PROVIDED DATA:
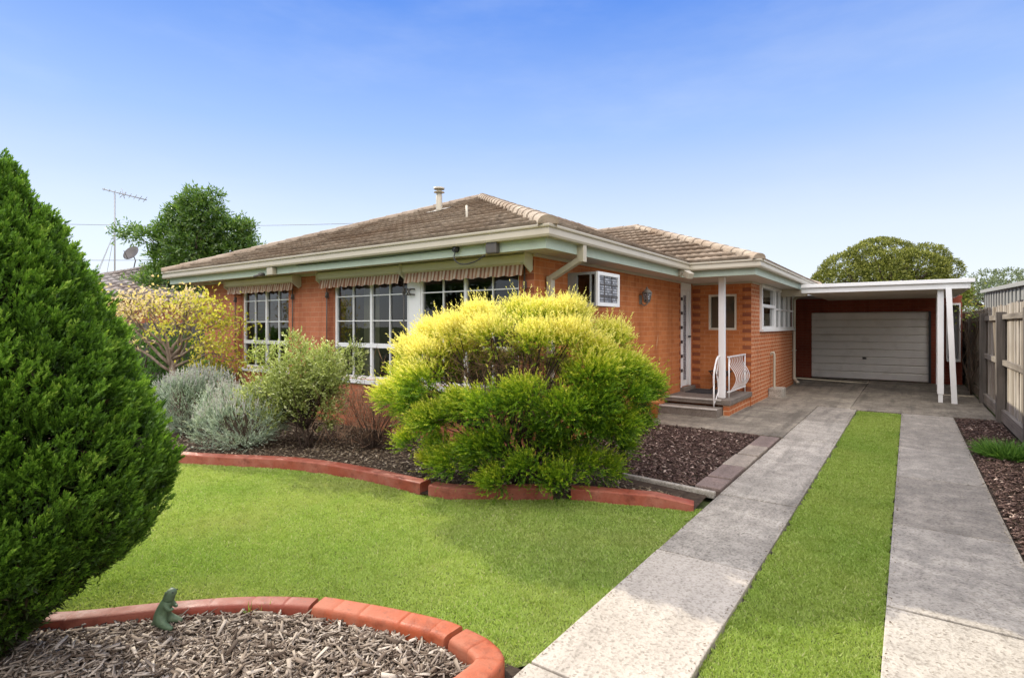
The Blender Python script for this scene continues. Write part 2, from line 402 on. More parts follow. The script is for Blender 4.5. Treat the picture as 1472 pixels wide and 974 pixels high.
M['tree_far'] = leafmat('pale_tree_leaves', [(0, (.10, .13, .07)), (.5, (.18, .22, .11)), (1, (.28, .32, .16))], .25)
M['maple'] = leafmat('yellow_maple_leaves', [(0, (.44, .48, .04)), (.4, (.74, .66, .08)), (.8, (.80, .66, .34)), (1, (.74, .58, .42))], .45)
M['lavender'] = leafmat('silver_foliage', [(0, (.18, .25, .165)), (.5, (.40, .49, .36)), (1, (.66, .72, .57))], .25)
M['spikes'] = leafmat('lavender_flowers', [(0, (.36, .36, .33)), (1, (.55, .52, .50))], .2)
M['varieg'] = leafmat('speckled_leaves', [(0, (.12, .16, .035)), (.5, (.36, .43, .11)), (.8, (.56, .61, .24)), (1, (.80, .80, .52))], .42)
M['green'] = leafmat('fresh_green_leaves', [(0, (.05, .12, .02)), (.5, (.10, .23, .035)), (1, (.18, .34, .06))], .35)
M['ball'] = leafmat('dwarf_conifer_leaves', [(0, (.03, .09, .012)), (1, (.09, .22, .03))], .25)
M['twig'] = leafmat('dry_twigs', [(0, (.12, .07, .045)), (1, (.30, .19, .12))], .0, gloss=0)
M['pink'] = leafmat('pink_flowers', [(0, (.4, .12, .2)), (1, (.6, .3, .4))], .3)
M['vine'] = leafmat('vine_leaves', [(0, (.12, .2, .03)), (.6, (.3, .38, .06)), (1, (.62, .55, .12))], .4)

# ------------------------------------------------------------------ foliage helpers
def unit(a):
    return a / (np.linalg.norm(a, axis=-1, keepdims=True) + 1e-9)

def leaf_arrays(P, D, L, W, tint, droop=0.0):
    n = len(P)
    L = np.broadcast_to(L, (n,))[:, None]; W = np.broadcast_to(W, (n,))[:, None]
    S = unit(np.cross(D, rng.normal(size=(n, 3))))
    Nn = np.cross(S, D)
    mid = P + D * L * .45 + Nn * L * .06
    tip = P + D * L - UP * L * droop
    V = np.stack([P, mid + S * W / 2, tip, mid - S * W / 2], 1).reshape(-1, 3)
    F = np.arange(4 * n).reshape(n, 4)
    return V, F, np.repeat(tint, 4)

def leaves(name, P, D, L, W, tint, mat, parent=None, droop=0.0):
    V, F, T = leaf_arrays(P, D, L, W, tint, droop)
    return arrays(name, V, F, mat, parent, {'tint': T})

def sprig_points(P, D, Ls, n, ang, jitter=.2):
    """n leaflets along each sprig; returns positions, directions and the fraction along the sprig"""
    m = len(P)
    Ls = np.broadcast_to(Ls, (m,))
    A = unit(np.cross(D, rng.normal(size=(m, 3)))); B = np.cross(D, A)
    f = (np.arange(n) + .5) / n
    an = rng.uniform(0, PI2, (m, 1)) + np.arange(n)[None] * 2.4
    rad = np.cos(an)[..., None] * A[:, None] + np.sin(an)[..., None] * B[:, None]
    PP = P[:, None] + D[:, None] * (Ls[:, None] * f[None])[..., None]
    ca = ang * (1 - .6 * f)[None, :, None]
    DD = unit(D[:, None] * np.cos(ca) + rad * np.sin(ca) + rng.normal(0, jitter, (m, n, 3)))
    return PP.reshape(-1, 3), DD.reshape(-1, 3), np.tile(f, m)

def blob_points(blobs, n, shell=.3, cull=.8):
    """points in the outer shell of a union of ellipsoids: [(cx,cy,cz,rx,ry,rz)]"""
    B = np.array(blobs, float); C, Rd = B[:, :3], B[:, 3:]
    w = (Rd[:, 0] * Rd[:, 1] + Rd[:, 0] * Rd[:, 2] + Rd[:, 1] * Rd[:, 2]); w /= w.sum()
    i = rng.choice(len(B), n, p=w)
    d = unit(rng.normal(size=(n, 3)))
    k = 1 - shell * rng.random(n)[:, None] ** 1.3
    P = C[i] + d * Rd[i] * k
    N = unit(d / Rd[i])
    keep = np.ones(n, bool)
    for c, r in zip(C, Rd):
        q = np.linalg.norm((P - c) / r, axis=1)
        keep &= ~((q < cull))
    return P[keep], N[keep]

def bez(a, b, c, n=7):
    return [(1 - t) ** 2 * np.asarray(a) + 2 * t * (1 - t) * np.asarray(b) + t * t * np.asarray(c) for t in np.linspace(0, 1, n)]

def branches(mb, base, tops, r0, r1, bend=.25, n=7, sides=6):
    base = np.asarray(base, float)
    for t in tops:
        t = np.asarray(t, float); d = t - base; ln = np.linalg.norm(d)
        mid = base + d * .5 + np.array([random.uniform(-1, 1), random.uniform(-1, 1), random.uniform(.1, .9)]) * ln * bend
        p = bez(base, mid, t, n)
        for k in range(1, n - 1): p[k] = p[k] + rng.normal(0, ln * .018, 3)
        mb.tube(p, list(np.linspace(r0, r1, n)), sides)

def catmull(pts, per=8):
    pts = [np.asarray(p, float) for p in pts]
    P = [2 * pts[0] - pts[1]] + pts + [2 * pts[-1] - pts[-2]]
    out = []
    for i in range(1, len(P) - 2):
        for k in range(per):
            t = k / per
            a, b, c, d = P[i - 1], P[i], P[i + 1], P[i + 2]
            out.append(.5 * ((2 * b) + (c - a) * t + (2 * a - 5 * b + 4 * c - d) * t * t + (3 * b - a - 3 * c + d) * t ** 3))
    out.append(pts[-1]); return out

def in_poly(X, Y, poly):
    poly = np.asarray(poly)[:, :2]; c = np.zeros(len(X), bool); j = len(poly) - 1
    for i in range(len(poly)):
        xi, yi = poly[i]; xj, yj = poly[j]
        cond = ((yi > Y) != (yj > Y)) & (X < (xj - xi) * (Y - yi) / (yj - yi + 1e-12) + xi)
        c ^= cond; j = i
    return c

def structure(o):
    o['kind'] = 'structure'; return o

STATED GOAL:
Pictures in the data above should not be copied; transcribe everything else exactly.

FINISHED ANSWER:
The Blender Python script for this scene continues. Write part 2, from line 402 on. More parts follow. The script is for Blender 4.5. Treat the picture as 1472 pixels wide and 974 pixels high.
M['tree_far'] = leafmat('pale_tree_leaves', [(0, (.10, .13, .07)), (.5, (.18, .22, .11)), (1, (.28, .32, .16))], .25)
M['maple'] = leafmat('yellow_maple_leaves', [(0, (.44, .48, .04)), (.4, (.74, .66, .08)), (.8, (.80, .66, .34)), (1, (.74, .58, .42))], .45)
M['lavender'] = leafmat('silver_foliage', [(0, (.18, .25, .165)), (.5, (.40, .49, .36)), (1, (.66, .72, .57))], .25)
M['spikes'] = leafmat('lavender_flowers', [(0, (.36, .36, .33)), (1, (.55, .52, .50))], .2)
M['varieg'] = leafmat('speckled_leaves', [(0, (.12, .16, .035)), (.5, (.36, .43, .11)), (.8, (.56, .61, .24)), (1, (.80, .80, .52))], .42)
M['green'] = leafmat('fresh_green_leaves', [(0, (.05, .12, .02)), (.5, (.10, .23, .035)), (1, (.18, .34, .06))], .35)
M['ball'] = leafmat('dwarf_conifer_leaves', [(0, (.03, .09, .012)), (1, (.09, .22, .03))], .25)
M['twig'] = leafmat('dry_twigs', [(0, (.12, .07, .045)), (1, (.30, .19, .12))], .0, gloss=0)
M['pink'] = leafmat('pink_flowers', [(0, (.4, .12, .2)), (1, (.6, .3, .4))], .3)
M['vine'] = leafmat('vine_leaves', [(0, (.12, .2, .03)), (.6, (.3, .38, .06)), (1, (.62, .55, .12))], .4)

# ------------------------------------------------------------------ foliage helpers
def unit(a):
    return a / (np.linalg.norm(a, axis=-1, keepdims=True) + 1e-9)

def leaf_arrays(P, D, L, W, tint, droop=0.0):
    n = len(P)
    L = np.broadcast_to(L, (n,))[:, None]; W = np.broadcast_to(W, (n,))[:, None]
    S = unit(np.cross(D, rng.normal(size=(n, 3))))
    Nn = np.cross(S, D)
    mid = P + D * L * .45 + Nn * L * .06
    tip = P + D * L - UP * L * droop
    V = np.stack([P, mid + S * W / 2, tip, mid - S * W / 2], 1).reshape(-1, 3)
    F = np.arange(4 * n).reshape(n, 4)
    return V, F, np.repeat(tint, 4)

def leaves(name, P, D, L, W, tint, mat, parent=None, droop=0.0):
    V, F, T = leaf_arrays(P, D, L, W, tint, droop)
    return arrays(name, V, F, mat, parent, {'tint': T})

def sprig_points(P, D, Ls, n, ang, jitter=.2):
    """n leaflets along each sprig; returns positions, directions and the fraction along the sprig"""
    m = len(P)
    Ls = np.broadcast_to(Ls, (m,))
    A = unit(np.cross(D, rng.normal(size=(m, 3)))); B = np.cross(D, A)
    f = (np.arange(n) + .5) / n
    an = rng.uniform(0, PI2, (m, 1)) + np.arange(n)[None] * 2.4
    rad = np.cos(an)[..., None] * A[:, None] + np.sin(an)[..., None] * B[:, None]
    PP = P[:, None] + D[:, None] * (Ls[:, None] * f[None])[..., None]
    ca = ang * (1 - .6 * f)[None, :, None]
    DD = unit(D[:, None] * np.cos(ca) + rad * np.sin(ca) + rng.normal(0, jitter, (m, n, 3)))
    return PP.reshape(-1, 3), DD.reshape(-1, 3), np.tile(f, m)

def blob_points(blobs, n, shell=.3, cull=.8):
    """points in the outer shell of a union of ellipsoids: [(cx,cy,cz,rx,ry,rz)]"""
    B = np.array(blobs, float); C, Rd = B[:, :3], B[:, 3:]
    w = (Rd[:, 0] * Rd[:, 1] + Rd[:, 0] * Rd[:, 2] + Rd[:, 1] * Rd[:, 2]); w /= w.sum()
    i = rng.choice(len(B), n, p=w)
    d = unit(rng.normal(size=(n, 3)))
    k = 1 - shell * rng.random(n)[:, None] ** 1.3
    P = C[i] + d * Rd[i] * k
    N = unit(d / Rd[i])
    keep = np.ones(n, bool)
    for c, r in zip(C, Rd):
        q = np.linalg.norm((P - c) / r, axis=1)
        keep &= ~((q < cull))
    return P[keep], N[keep]

def bez(a, b, c, n=7):
    return [(1 - t) ** 2 * np.asarray(a) + 2 * t * (1 - t) * np.asarray(b) + t * t * np.asarray(c) for t in np.linspace(0, 1, n)]

def branches(mb, base, tops, r0, r1, bend=.25, n=7, sides=6):
    base = np.asarray(base, float)
    for t in tops:
        t = np.asarray(t, float); d = t - base; ln = np.linalg.norm(d)
        mid = base + d * .5 + np.array([random.uniform(-1, 1), random.uniform(-1, 1), random.uniform(.1, .9)]) * ln * bend
        p = bez(base, mid, t, n)
        for k in range(1, n - 1): p[k] = p[k] + rng.normal(0, ln * .018, 3)
        mb.tube(p, list(np.linspace(r0, r1, n)), sides)

def catmull(pts, per=8):
    pts = [np.asarray(p, float) for p in pts]
    P = [2 * pts[0] - pts[1]] + pts + [2 * pts[-1] - pts[-2]]
    out = []
    for i in range(1, len(P) - 2):
        for k in range(per):
            t = k / per
            a, b, c, d = P[i - 1], P[i], P[i + 1], P[i + 2]
            out.append(.5 * ((2 * b) + (c - a) * t + (2 * a - 5 * b + 4 * c - d) * t * t + (3 * b - a - 3 * c + d) * t ** 3))
    out.append(pts[-1]); return out

def in_poly(X, Y, poly):
    poly = np.asarray(poly)[:, :2]; c = np.zeros(len(X), bool); j = len(poly) - 1
    for i in range(len(poly)):
        xi, yi = poly[i]; xj, yj = poly[j]
        cond = ((yi > Y) != (yj > Y)) & (X < (xj - xi) * (Y - yi) / (yj - yi + 1e-12) + xi)
        c ^= cond; j = i
    return c

def structure(o):
    o['kind'] = 'structure'; return o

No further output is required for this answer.